Dans ce contexte, l’apport du CEA pourra être précieux afin d’aider les porteurs à atteindre le niveau d’exigence attendu en phase de sélection. Puis, durant la phase d’exécution des projets, le CEA aura un rôle d’accompagnement des lauréats en apportant son expertise scientifique et technique et en mettant à disposition ses moyens numériques et expérimentaux. Nous voulons ainsi faire en sorte que les projets puissent se développer dans un environnement d’excellence à la hauteur des enjeux.
Quelle est la gouvernance mise en place pour cet AAP ?
M. V. : « France 2030 » est piloté par le Secrétariat général pour l’investissement (SGPI) pour le compte de la Première ministre. Ceci étant dit, nous ne pilotons pas seuls. Nous animons l’organisation interministérielle qui assure la gouvernance de « France 2030 ». Outre le SGPI, la Direction générale des entreprises (ministère de l’Économie, des Finances et de la Souveraineté industrielle et numérique), la Direction générale énergie climat (ministère de la Transition énergétique) et la Direction générale de la recherche et de l’innovation (ministère de l’Enseignement supérieur et de la Recherche) sont étroitement associées à la coordination et l’animation de l’action autour de cet appel à projets « Réacteurs nucléaires innovants », dont Bpifrance est l’opérateur. Les décisions de financement sont prises par la Première ministre sur la base des propositions de la gouvernance, transmises avec avis par le SGPI.
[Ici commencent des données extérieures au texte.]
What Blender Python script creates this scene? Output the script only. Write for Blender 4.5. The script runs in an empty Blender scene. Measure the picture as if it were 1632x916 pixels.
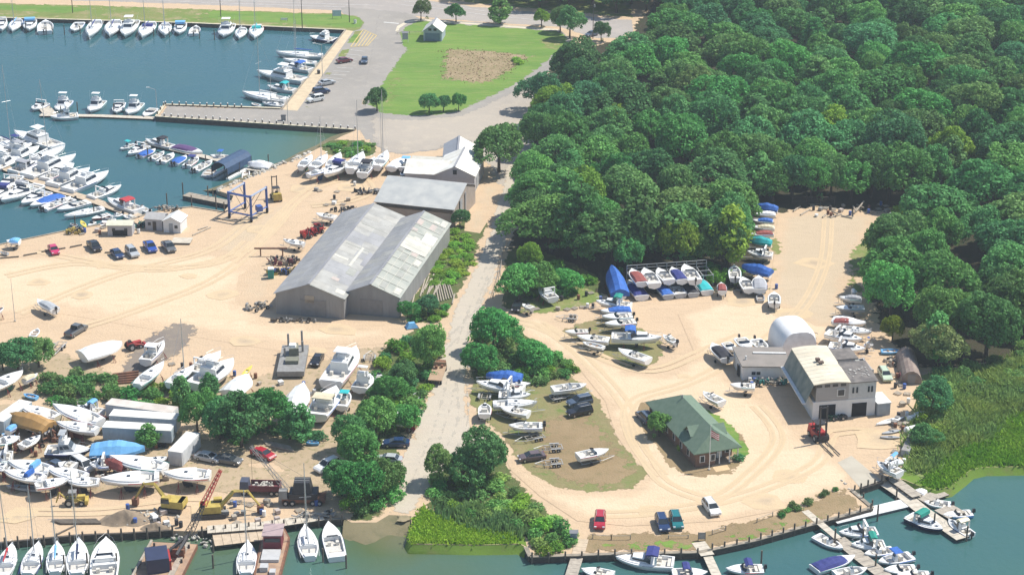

Quels sont les critères de réussite de l’appel à projets ?
M. V. : Comme on l’a vu, cet appel à projets fait l’objet de trois phases successives avec l’intégration d’une notion de sélectivité introduite à chaque étape. Une procédure de sélection sera mise en oeuvre pour accéder à la phase suivante. Nous anticipons donc que le nombre de porteurs atteignant le stade prototype sera inférieur au nombre de lauréats de la phase maturation. Sans préjuger à ce stade du nombre de projets qui atteindront la phase prototype, être en mesure de soutenir a minima un ou deux projets sur l’ensemble du cycle de développement pourrait nous permettre de considérer, je le pense, que le pari est plutôt réussi.